** Start of Source material **
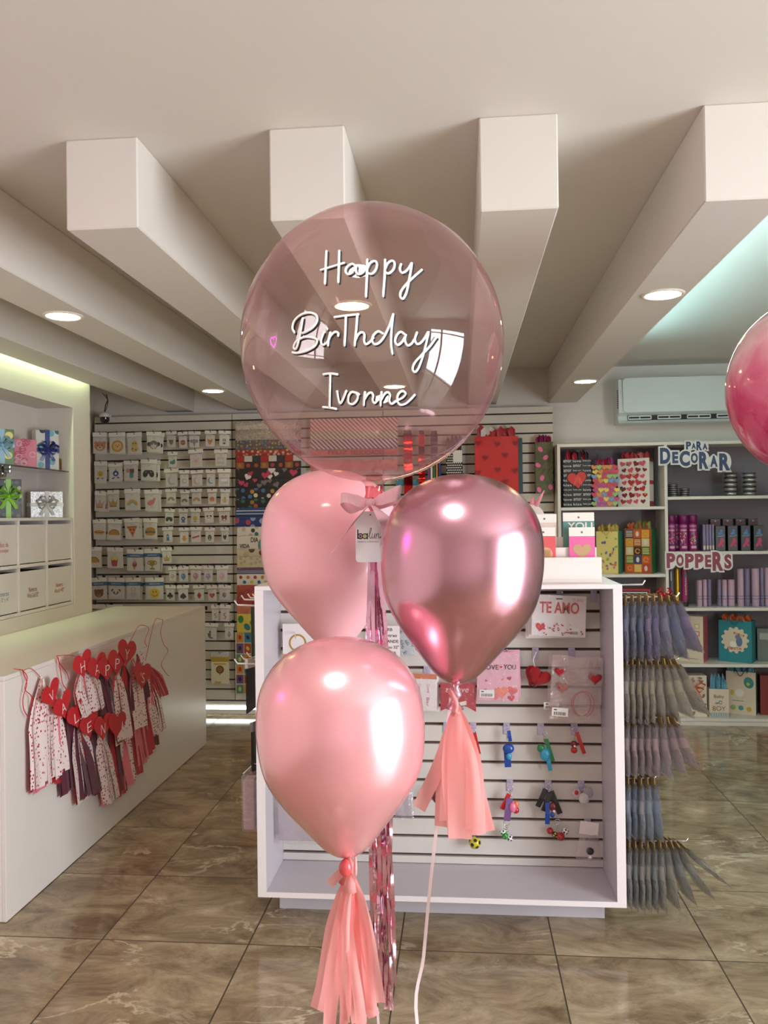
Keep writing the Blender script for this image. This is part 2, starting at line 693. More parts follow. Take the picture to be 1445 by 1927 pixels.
def wall_with_opening(name, axis, pos, a0, a1, op, label, paint=paint):
    mb = MB()
    o0, o1, z0, z1 = op

    def seg(s0, s1, zz0, zz1):
        if axis == 'x':
            mb.box((pos + .06, (s0 + s1) / 2, (zz0 + zz1) / 2), (.12, s1 - s0, zz1 - zz0), paint)
        else:
            mb.box(((s0 + s1) / 2, pos - .06, (zz0 + zz1) / 2), (s1 - s0, .12, zz1 - zz0), paint)
    seg(a0, o0, 0, CEIL)
    seg(o1, a1, 0, CEIL)
    seg(o0, o1, 0, z0)
    seg(o0, o1, z1, CEIL)
    struct(name, mb, label, 'wall')


wall_with_opening('wall_right', 'x', RIGHT, FRONT - .1, BACK + .1, WIN_R, 'white side wall with the glazed entrance')
mb = MB()
mb.box(((XW0 + XW1) / 2, FRONT - .06, CEIL / 2), (XW1 - XW0 + .4, .12, CEIL), mat('tan_paint', (212, 203, 198), rough=.7, noise=.05, nscale=2))
struct('wall_front', mb, 'pale shop front wall behind the viewer', 'wall')
alu = mat('window_aluminium', (60, 60, 62), rough=0.4, metal=0.6)
mb = MB()
for y in (WIN_R[0] + .02, -0.30, -0.24, WIN_R[1] - .02):
    mb.box((RIGHT + .06, y, 1.2), (.05, .05, 2.3), alu)
mb.box((RIGHT + .06, (WIN_R[0] + WIN_R[1]) / 2, 2.05), (.05, WIN_R[1] - WIN_R[0], .05), alu)
struct('window_1', mb, 'dark aluminium frame of the glazed entrance', 'window')
# ceiling beams
BEAM_X = [-2.362, -1.775, -1.165, -0.545, 0.066, 0.689]
BEAM_W = 0.222
BEAM_WHERE = ['above the recessed wall shelves', 'over the white counter, carrying two downlights', 'between the counter and the clear balloon',
              'directly behind the clear balloon', 'just past the clear balloon', 'in front of the air conditioner, carrying two downlights']
for i, (x, wh) in enumerate(zip(BEAM_X, BEAM_WHERE)):
    mb = MB()
    mb.box((x + BEAM_W / 2, (2.40 + BACK) / 2, (SOFFIT + CEIL) / 2), (BEAM_W, BACK - 2.40, CEIL - SOFFIT), paint_beam, bev=0.004)
    o = struct('ceiling_beam', mb, 'white plaster ceiling beam ' + wh, 'beam')
    o['group'] = 'ceiling beams'

# ------------------------------------------------------------------ lamps
lamp_warm = mat('downlight_glow', (255, 216, 150), rough=0.4, emit=32.0)
lamp_panel = mat('panel_glow', (255, 250, 244), rough=0.4, emit=55.0)
tube_green = mat('tube_glow_warm', (226, 255, 200), rough=0.4, emit=42.0)
tube_cool = mat('tube_glow_cool', (190, 246, 250), rough=0.4, emit=46.0)
lamp_trim = mat('downlight_trim', (240, 236, 228), rough=0.4, noise=0.02)


def downlight(x, y, label, r=0.068, z=SOFFIT, glow=lamp_warm, name='recessed_downlight', group='recessed downlights'):
    t = thing(name, label, 'ceiling light', (x, y, z), group)
    m = MB()
    m.lathe([(r, 0), (r + .002, -.006), (r + .012, -.006), (r + .016, 0)], lamp_trim, 28)
    m.build('trim_ring', t)
    m = MB()
    m.lathe([(0, -.0045), (r, -.0045), (r, -.001), (0, -.001)], glow, 28, smooth=False)
    m.build('glowing_disc', t)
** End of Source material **
Write out the listing above exactly as it stands, pictures excluded.

### Output of the task
Keep writing the Blender script for this image. This is part 2, starting at line 693. More parts follow. Take the picture to be 1445 by 1927 pixels.
def wall_with_opening(name, axis, pos, a0, a1, op, label, paint=paint):
    mb = MB()
    o0, o1, z0, z1 = op

    def seg(s0, s1, zz0, zz1):
        if axis == 'x':
            mb.box((pos + .06, (s0 + s1) / 2, (zz0 + zz1) / 2), (.12, s1 - s0, zz1 - zz0), paint)
        else:
            mb.box(((s0 + s1) / 2, pos - .06, (zz0 + zz1) / 2), (s1 - s0, .12, zz1 - zz0), paint)
    seg(a0, o0, 0, CEIL)
    seg(o1, a1, 0, CEIL)
    seg(o0, o1, 0, z0)
    seg(o0, o1, z1, CEIL)
    struct(name, mb, label, 'wall')


wall_with_opening('wall_right', 'x', RIGHT, FRONT - .1, BACK + .1, WIN_R, 'white side wall with the glazed entrance')
mb = MB()
mb.box(((XW0 + XW1) / 2, FRONT - .06, CEIL / 2), (XW1 - XW0 + .4, .12, CEIL), mat('tan_paint', (212, 203, 198), rough=.7, noise=.05, nscale=2))
struct('wall_front', mb, 'pale shop front wall behind the viewer', 'wall')
alu = mat('window_aluminium', (60, 60, 62), rough=0.4, metal=0.6)
mb = MB()
for y in (WIN_R[0] + .02, -0.30, -0.24, WIN_R[1] - .02):
    mb.box((RIGHT + .06, y, 1.2), (.05, .05, 2.3), alu)
mb.box((RIGHT + .06, (WIN_R[0] + WIN_R[1]) / 2, 2.05), (.05, WIN_R[1] - WIN_R[0], .05), alu)
struct('window_1', mb, 'dark aluminium frame of the glazed entrance', 'window')
# ceiling beams
BEAM_X = [-2.362, -1.775, -1.165, -0.545, 0.066, 0.689]
BEAM_W = 0.222
BEAM_WHERE = ['above the recessed wall shelves', 'over the white counter, carrying two downlights', 'between the counter and the clear balloon',
              'directly behind the clear balloon', 'just past the clear balloon', 'in front of the air conditioner, carrying two downlights']
for i, (x, wh) in enumerate(zip(BEAM_X, BEAM_WHERE)):
    mb = MB()
    mb.box((x + BEAM_W / 2, (2.40 + BACK) / 2, (SOFFIT + CEIL) / 2), (BEAM_W, BACK - 2.40, CEIL - SOFFIT), paint_beam, bev=0.004)
    o = struct('ceiling_beam', mb, 'white plaster ceiling beam ' + wh, 'beam')
    o['group'] = 'ceiling beams'

# ------------------------------------------------------------------ lamps
lamp_warm = mat('downlight_glow', (255, 216, 150), rough=0.4, emit=32.0)
lamp_panel = mat('panel_glow', (255, 250, 244), rough=0.4, emit=55.0)
tube_green = mat('tube_glow_warm', (226, 255, 200), rough=0.4, emit=42.0)
tube_cool = mat('tube_glow_cool', (190, 246, 250), rough=0.4, emit=46.0)
lamp_trim = mat('downlight_trim', (240, 236, 228), rough=0.4, noise=0.02)


def downlight(x, y, label, r=0.068, z=SOFFIT, glow=lamp_warm, name='recessed_downlight', group='recessed downlights'):
    t = thing(name, label, 'ceiling light', (x, y, z), group)
    m = MB()
    m.lathe([(r, 0), (r + .002, -.006), (r + .012, -.006), (r + .016, 0)], lamp_trim, 28)
    m.build('trim_ring', t)
    m = MB()
    m.lathe([(0, -.0045), (r, -.0045), (r, -.001), (0, -.001)], glow, 28, smooth=False)
    m.build('glowing_disc', t)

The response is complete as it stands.